Supplied data:
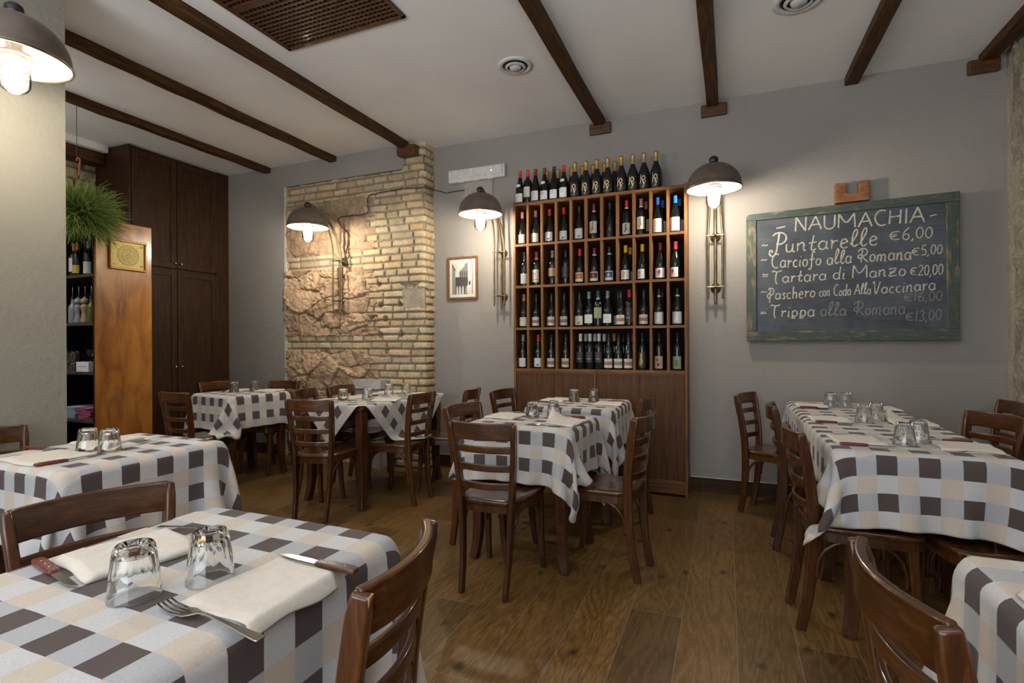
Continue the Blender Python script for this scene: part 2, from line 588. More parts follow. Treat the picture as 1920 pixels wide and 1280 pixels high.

---

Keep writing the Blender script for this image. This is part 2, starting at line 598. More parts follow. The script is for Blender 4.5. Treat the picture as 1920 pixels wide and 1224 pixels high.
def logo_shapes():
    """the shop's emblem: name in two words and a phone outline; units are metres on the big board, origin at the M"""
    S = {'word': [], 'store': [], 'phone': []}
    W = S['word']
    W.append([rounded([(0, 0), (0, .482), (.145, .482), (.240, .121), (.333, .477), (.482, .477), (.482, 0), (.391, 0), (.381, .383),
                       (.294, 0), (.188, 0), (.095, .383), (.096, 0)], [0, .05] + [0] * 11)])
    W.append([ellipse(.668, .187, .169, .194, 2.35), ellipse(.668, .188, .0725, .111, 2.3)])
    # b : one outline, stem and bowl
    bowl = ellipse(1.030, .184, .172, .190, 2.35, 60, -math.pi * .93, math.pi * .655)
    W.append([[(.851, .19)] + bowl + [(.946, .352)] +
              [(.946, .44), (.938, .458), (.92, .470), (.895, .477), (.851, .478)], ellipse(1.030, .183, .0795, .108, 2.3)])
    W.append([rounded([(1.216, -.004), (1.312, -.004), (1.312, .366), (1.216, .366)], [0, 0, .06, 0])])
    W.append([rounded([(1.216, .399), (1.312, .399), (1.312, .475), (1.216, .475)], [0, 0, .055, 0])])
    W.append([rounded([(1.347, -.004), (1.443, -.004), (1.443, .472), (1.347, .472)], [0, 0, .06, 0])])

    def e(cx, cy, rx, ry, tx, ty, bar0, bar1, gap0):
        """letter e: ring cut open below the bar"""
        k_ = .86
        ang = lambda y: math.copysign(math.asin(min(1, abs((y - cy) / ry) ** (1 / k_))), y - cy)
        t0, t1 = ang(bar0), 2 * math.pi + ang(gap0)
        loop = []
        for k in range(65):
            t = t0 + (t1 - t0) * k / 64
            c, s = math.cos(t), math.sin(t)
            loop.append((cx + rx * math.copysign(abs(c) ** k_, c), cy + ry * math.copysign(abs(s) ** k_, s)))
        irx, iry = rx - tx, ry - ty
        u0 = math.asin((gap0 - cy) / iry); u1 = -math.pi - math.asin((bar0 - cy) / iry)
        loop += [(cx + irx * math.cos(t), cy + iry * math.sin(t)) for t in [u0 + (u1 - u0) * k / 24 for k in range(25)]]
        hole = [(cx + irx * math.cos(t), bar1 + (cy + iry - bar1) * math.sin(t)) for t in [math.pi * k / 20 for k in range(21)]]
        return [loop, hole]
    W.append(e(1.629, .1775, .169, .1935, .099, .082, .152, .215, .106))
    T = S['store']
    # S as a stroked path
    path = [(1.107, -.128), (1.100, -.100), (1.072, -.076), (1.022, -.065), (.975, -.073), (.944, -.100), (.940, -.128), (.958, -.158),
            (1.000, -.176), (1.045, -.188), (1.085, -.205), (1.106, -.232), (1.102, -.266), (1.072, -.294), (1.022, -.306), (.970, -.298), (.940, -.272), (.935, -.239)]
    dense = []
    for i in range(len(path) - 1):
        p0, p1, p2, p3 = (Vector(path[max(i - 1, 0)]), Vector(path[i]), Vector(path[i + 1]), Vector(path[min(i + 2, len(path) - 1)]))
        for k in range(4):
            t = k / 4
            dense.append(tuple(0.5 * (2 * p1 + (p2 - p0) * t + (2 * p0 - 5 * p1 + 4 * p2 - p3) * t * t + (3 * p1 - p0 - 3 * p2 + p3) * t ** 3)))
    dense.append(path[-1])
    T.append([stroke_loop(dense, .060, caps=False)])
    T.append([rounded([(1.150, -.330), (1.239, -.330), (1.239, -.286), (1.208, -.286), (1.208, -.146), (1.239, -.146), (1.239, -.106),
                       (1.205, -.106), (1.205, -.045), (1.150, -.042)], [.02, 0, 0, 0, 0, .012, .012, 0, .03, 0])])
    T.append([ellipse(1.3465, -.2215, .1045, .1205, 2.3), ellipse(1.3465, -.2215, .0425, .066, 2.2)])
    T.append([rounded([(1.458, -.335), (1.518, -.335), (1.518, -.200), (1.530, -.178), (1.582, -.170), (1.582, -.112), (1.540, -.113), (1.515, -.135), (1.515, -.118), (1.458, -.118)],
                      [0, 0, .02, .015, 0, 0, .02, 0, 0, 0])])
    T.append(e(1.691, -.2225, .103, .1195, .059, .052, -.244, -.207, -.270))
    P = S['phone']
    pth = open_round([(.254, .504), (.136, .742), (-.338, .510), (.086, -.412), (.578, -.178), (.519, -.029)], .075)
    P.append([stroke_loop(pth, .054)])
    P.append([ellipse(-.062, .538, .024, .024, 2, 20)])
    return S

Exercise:
Count how many lines of the data include the word "pixels". Your reply should be that number alone.

Worked solution:
2